== SHORT TASK ==
Transcribe the entries that follow, word for word.

[Start RECORDED DATA]

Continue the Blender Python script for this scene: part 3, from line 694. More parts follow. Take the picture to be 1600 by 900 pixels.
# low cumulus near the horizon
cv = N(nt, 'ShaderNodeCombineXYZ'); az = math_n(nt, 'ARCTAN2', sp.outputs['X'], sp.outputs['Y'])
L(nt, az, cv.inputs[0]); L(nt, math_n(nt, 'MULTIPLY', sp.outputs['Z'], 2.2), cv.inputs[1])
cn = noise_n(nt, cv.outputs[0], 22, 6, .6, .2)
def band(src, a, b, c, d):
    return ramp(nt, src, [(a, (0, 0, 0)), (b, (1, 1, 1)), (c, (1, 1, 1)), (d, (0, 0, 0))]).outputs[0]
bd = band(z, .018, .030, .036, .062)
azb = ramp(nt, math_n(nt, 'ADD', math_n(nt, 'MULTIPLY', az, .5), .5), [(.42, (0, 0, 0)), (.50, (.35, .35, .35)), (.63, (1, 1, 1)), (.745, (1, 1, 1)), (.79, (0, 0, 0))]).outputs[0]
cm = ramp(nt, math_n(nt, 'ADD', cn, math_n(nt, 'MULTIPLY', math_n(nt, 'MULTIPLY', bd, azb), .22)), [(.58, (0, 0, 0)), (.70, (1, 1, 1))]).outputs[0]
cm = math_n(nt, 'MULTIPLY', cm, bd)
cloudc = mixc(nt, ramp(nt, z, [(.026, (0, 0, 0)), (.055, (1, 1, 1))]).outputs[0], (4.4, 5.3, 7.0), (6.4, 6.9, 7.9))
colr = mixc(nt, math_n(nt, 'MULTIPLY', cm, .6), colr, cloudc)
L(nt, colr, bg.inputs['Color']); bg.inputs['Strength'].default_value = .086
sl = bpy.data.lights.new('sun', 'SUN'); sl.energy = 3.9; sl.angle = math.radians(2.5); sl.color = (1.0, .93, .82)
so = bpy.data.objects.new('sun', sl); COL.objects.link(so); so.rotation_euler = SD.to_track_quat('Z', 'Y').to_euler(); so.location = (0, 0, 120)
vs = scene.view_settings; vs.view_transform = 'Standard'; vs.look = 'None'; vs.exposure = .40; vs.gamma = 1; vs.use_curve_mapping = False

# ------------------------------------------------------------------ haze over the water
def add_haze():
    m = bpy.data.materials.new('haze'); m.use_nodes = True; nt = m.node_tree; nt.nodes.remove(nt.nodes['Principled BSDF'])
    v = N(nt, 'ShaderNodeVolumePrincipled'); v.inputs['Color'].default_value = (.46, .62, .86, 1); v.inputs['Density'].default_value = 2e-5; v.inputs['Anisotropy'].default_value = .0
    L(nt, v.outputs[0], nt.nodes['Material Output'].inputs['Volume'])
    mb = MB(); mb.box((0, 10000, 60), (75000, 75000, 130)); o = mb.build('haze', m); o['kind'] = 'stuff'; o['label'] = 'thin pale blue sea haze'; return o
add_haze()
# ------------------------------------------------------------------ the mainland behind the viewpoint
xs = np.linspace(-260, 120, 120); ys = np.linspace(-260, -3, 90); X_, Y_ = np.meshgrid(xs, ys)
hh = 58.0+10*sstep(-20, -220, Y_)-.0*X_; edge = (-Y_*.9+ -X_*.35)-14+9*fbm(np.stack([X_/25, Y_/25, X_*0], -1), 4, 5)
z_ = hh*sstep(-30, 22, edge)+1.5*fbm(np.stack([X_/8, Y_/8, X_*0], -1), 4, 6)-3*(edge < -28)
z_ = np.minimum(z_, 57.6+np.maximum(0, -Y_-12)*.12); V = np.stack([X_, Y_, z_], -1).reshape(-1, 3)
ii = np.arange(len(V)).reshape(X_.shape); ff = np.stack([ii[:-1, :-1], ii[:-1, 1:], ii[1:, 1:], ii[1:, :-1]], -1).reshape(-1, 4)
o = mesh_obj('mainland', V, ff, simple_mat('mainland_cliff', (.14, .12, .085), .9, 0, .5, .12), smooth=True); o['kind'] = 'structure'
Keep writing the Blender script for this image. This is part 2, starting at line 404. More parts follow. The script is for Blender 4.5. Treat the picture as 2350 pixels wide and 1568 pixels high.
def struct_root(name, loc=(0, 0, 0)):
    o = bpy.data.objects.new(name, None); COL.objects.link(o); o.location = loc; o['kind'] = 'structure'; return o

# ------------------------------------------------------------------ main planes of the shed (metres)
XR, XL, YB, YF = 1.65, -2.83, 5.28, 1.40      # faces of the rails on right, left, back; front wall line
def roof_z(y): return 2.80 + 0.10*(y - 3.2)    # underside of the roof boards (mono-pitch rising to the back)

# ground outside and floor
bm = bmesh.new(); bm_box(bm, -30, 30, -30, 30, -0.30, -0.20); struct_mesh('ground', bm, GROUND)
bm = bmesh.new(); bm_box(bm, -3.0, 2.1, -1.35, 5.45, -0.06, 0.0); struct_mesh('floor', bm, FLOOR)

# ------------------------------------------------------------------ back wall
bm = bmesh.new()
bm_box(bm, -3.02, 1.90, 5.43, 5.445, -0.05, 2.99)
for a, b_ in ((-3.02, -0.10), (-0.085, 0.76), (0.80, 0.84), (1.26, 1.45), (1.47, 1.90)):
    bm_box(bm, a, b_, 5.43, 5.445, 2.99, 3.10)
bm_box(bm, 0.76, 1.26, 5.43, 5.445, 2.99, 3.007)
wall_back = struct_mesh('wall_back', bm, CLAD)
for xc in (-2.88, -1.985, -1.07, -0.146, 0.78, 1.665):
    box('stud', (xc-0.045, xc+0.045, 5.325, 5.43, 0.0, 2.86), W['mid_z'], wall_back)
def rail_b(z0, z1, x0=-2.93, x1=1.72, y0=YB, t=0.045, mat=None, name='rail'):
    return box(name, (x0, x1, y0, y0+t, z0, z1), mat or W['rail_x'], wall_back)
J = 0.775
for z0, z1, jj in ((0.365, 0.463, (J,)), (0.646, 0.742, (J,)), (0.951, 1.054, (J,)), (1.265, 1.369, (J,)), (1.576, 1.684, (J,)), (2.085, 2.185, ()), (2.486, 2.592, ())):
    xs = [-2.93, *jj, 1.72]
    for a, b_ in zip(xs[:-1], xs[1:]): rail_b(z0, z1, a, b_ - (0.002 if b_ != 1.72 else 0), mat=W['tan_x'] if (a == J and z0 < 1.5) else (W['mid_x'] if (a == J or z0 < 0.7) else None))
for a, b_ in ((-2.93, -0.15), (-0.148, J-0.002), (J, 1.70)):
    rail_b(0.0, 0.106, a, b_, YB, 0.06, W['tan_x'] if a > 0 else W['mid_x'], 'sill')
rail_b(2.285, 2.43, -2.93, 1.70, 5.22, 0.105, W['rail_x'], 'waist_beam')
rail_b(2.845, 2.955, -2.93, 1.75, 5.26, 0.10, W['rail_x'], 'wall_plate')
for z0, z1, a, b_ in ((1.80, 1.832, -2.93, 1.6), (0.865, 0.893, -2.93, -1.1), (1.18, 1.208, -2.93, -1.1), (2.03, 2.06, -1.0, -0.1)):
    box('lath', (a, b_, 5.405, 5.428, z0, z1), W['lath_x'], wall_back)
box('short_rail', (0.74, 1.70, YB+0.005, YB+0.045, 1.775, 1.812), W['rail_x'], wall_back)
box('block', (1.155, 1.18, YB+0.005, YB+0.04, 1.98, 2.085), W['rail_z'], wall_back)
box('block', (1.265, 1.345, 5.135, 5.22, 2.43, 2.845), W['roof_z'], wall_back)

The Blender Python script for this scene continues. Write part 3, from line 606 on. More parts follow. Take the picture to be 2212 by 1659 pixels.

[End RECORDED DATA]

== REPLY ==
Continue the Blender Python script for this scene: part 3, from line 694. More parts follow. Take the picture to be 1600 by 900 pixels.
# low cumulus near the horizon
cv = N(nt, 'ShaderNodeCombineXYZ'); az = math_n(nt, 'ARCTAN2', sp.outputs['X'], sp.outputs['Y'])
L(nt, az, cv.inputs[0]); L(nt, math_n(nt, 'MULTIPLY', sp.outputs['Z'], 2.2), cv.inputs[1])
cn = noise_n(nt, cv.outputs[0], 22, 6, .6, .2)
def band(src, a, b, c, d):
    return ramp(nt, src, [(a, (0, 0, 0)), (b, (1, 1, 1)), (c, (1, 1, 1)), (d, (0, 0, 0))]).outputs[0]
bd = band(z, .018, .030, .036, .062)
azb = ramp(nt, math_n(nt, 'ADD', math_n(nt, 'MULTIPLY', az, .5), .5), [(.42, (0, 0, 0)), (.50, (.35, .35, .35)), (.63, (1, 1, 1)), (.745, (1, 1, 1)), (.79, (0, 0, 0))]).outputs[0]
cm = ramp(nt, math_n(nt, 'ADD', cn, math_n(nt, 'MULTIPLY', math_n(nt, 'MULTIPLY', bd, azb), .22)), [(.58, (0, 0, 0)), (.70, (1, 1, 1))]).outputs[0]
cm = math_n(nt, 'MULTIPLY', cm, bd)
cloudc = mixc(nt, ramp(nt, z, [(.026, (0, 0, 0)), (.055, (1, 1, 1))]).outputs[0], (4.4, 5.3, 7.0), (6.4, 6.9, 7.9))
colr = mixc(nt, math_n(nt, 'MULTIPLY', cm, .6), colr, cloudc)
L(nt, colr, bg.inputs['Color']); bg.inputs['Strength'].default_value = .086
sl = bpy.data.lights.new('sun', 'SUN'); sl.energy = 3.9; sl.angle = math.radians(2.5); sl.color = (1.0, .93, .82)
so = bpy.data.objects.new('sun', sl); COL.objects.link(so); so.rotation_euler = SD.to_track_quat('Z', 'Y').to_euler(); so.location = (0, 0, 120)
vs = scene.view_settings; vs.view_transform = 'Standard'; vs.look = 'None'; vs.exposure = .40; vs.gamma = 1; vs.use_curve_mapping = False

# ------------------------------------------------------------------ haze over the water
def add_haze():
    m = bpy.data.materials.new('haze'); m.use_nodes = True; nt = m.node_tree; nt.nodes.remove(nt.nodes['Principled BSDF'])
    v = N(nt, 'ShaderNodeVolumePrincipled'); v.inputs['Color'].default_value = (.46, .62, .86, 1); v.inputs['Density'].default_value = 2e-5; v.inputs['Anisotropy'].default_value = .0
    L(nt, v.outputs[0], nt.nodes['Material Output'].inputs['Volume'])
    mb = MB(); mb.box((0, 10000, 60), (75000, 75000, 130)); o = mb.build('haze', m); o['kind'] = 'stuff'; o['label'] = 'thin pale blue sea haze'; return o
add_haze()
# ------------------------------------------------------------------ the mainland behind the viewpoint
xs = np.linspace(-260, 120, 120); ys = np.linspace(-260, -3, 90); X_, Y_ = np.meshgrid(xs, ys)
hh = 58.0+10*sstep(-20, -220, Y_)-.0*X_; edge = (-Y_*.9+ -X_*.35)-14+9*fbm(np.stack([X_/25, Y_/25, X_*0], -1), 4, 5)
z_ = hh*sstep(-30, 22, edge)+1.5*fbm(np.stack([X_/8, Y_/8, X_*0], -1), 4, 6)-3*(edge < -28)
z_ = np.minimum(z_, 57.6+np.maximum(0, -Y_-12)*.12); V = np.stack([X_, Y_, z_], -1).reshape(-1, 3)
ii = np.arange(len(V)).reshape(X_.shape); ff = np.stack([ii[:-1, :-1], ii[:-1, 1:], ii[1:, 1:], ii[1:, :-1]], -1).reshape(-1, 4)
o = mesh_obj('mainland', V, ff, simple_mat('mainland_cliff', (.14, .12, .085), .9, 0, .5, .12), smooth=True); o['kind'] = 'structure'
Keep writing the Blender script for this image. This is part 2, starting at line 404. More parts follow. The script is for Blender 4.5. Treat the picture as 2350 pixels wide and 1568 pixels high.
def struct_root(name, loc=(0, 0, 0)):
    o = bpy.data.objects.new(name, None); COL.objects.link(o); o.location = loc; o['kind'] = 'structure'; return o

# ------------------------------------------------------------------ main planes of the shed (metres)
XR, XL, YB, YF = 1.65, -2.83, 5.28, 1.40      # faces of the rails on right, left, back; front wall line
def roof_z(y): return 2.80 + 0.10*(y - 3.2)    # underside of the roof boards (mono-pitch rising to the back)

# ground outside and floor
bm = bmesh.new(); bm_box(bm, -30, 30, -30, 30, -0.30, -0.20); struct_mesh('ground', bm, GROUND)
bm = bmesh.new(); bm_box(bm, -3.0, 2.1, -1.35, 5.45, -0.06, 0.0); struct_mesh('floor', bm, FLOOR)

# ------------------------------------------------------------------ back wall
bm = bmesh.new()
bm_box(bm, -3.02, 1.90, 5.43, 5.445, -0.05, 2.99)
for a, b_ in ((-3.02, -0.10), (-0.085, 0.76), (0.80, 0.84), (1.26, 1.45), (1.47, 1.90)):
    bm_box(bm, a, b_, 5.43, 5.445, 2.99, 3.10)
bm_box(bm, 0.76, 1.26, 5.43, 5.445, 2.99, 3.007)
wall_back = struct_mesh('wall_back', bm, CLAD)
for xc in (-2.88, -1.985, -1.07, -0.146, 0.78, 1.665):
    box('stud', (xc-0.045, xc+0.045, 5.325, 5.43, 0.0, 2.86), W['mid_z'], wall_back)
def rail_b(z0, z1, x0=-2.93, x1=1.72, y0=YB, t=0.045, mat=None, name='rail'):
    return box(name, (x0, x1, y0, y0+t, z0, z1), mat or W['rail_x'], wall_back)
J = 0.775
for z0, z1, jj in ((0.365, 0.463, (J,)), (0.646, 0.742, (J,)), (0.951, 1.054, (J,)), (1.265, 1.369, (J,)), (1.576, 1.684, (J,)), (2.085, 2.185, ()), (2.486, 2.592, ())):
    xs = [-2.93, *jj, 1.72]
    for a, b_ in zip(xs[:-1], xs[1:]): rail_b(z0, z1, a, b_ - (0.002 if b_ != 1.72 else 0), mat=W['tan_x'] if (a == J and z0 < 1.5) else (W['mid_x'] if (a == J or z0 < 0.7) else None))
for a, b_ in ((-2.93, -0.15), (-0.148, J-0.002), (J, 1.70)):
    rail_b(0.0, 0.106, a, b_, YB, 0.06, W['tan_x'] if a > 0 else W['mid_x'], 'sill')
rail_b(2.285, 2.43, -2.93, 1.70, 5.22, 0.105, W['rail_x'], 'waist_beam')
rail_b(2.845, 2.955, -2.93, 1.75, 5.26, 0.10, W['rail_x'], 'wall_plate')
for z0, z1, a, b_ in ((1.80, 1.832, -2.93, 1.6), (0.865, 0.893, -2.93, -1.1), (1.18, 1.208, -2.93, -1.1), (2.03, 2.06, -1.0, -0.1)):
    box('lath', (a, b_, 5.405, 5.428, z0, z1), W['lath_x'], wall_back)
box('short_rail', (0.74, 1.70, YB+0.005, YB+0.045, 1.775, 1.812), W['rail_x'], wall_back)
box('block', (1.155, 1.18, YB+0.005, YB+0.04, 1.98, 2.085), W['rail_z'], wall_back)
box('block', (1.265, 1.345, 5.135, 5.22, 2.43, 2.845), W['roof_z'], wall_back)

The Blender Python script for this scene continues. Write part 3, from line 606 on. More parts follow. Take the picture to be 2212 by 1659 pixels.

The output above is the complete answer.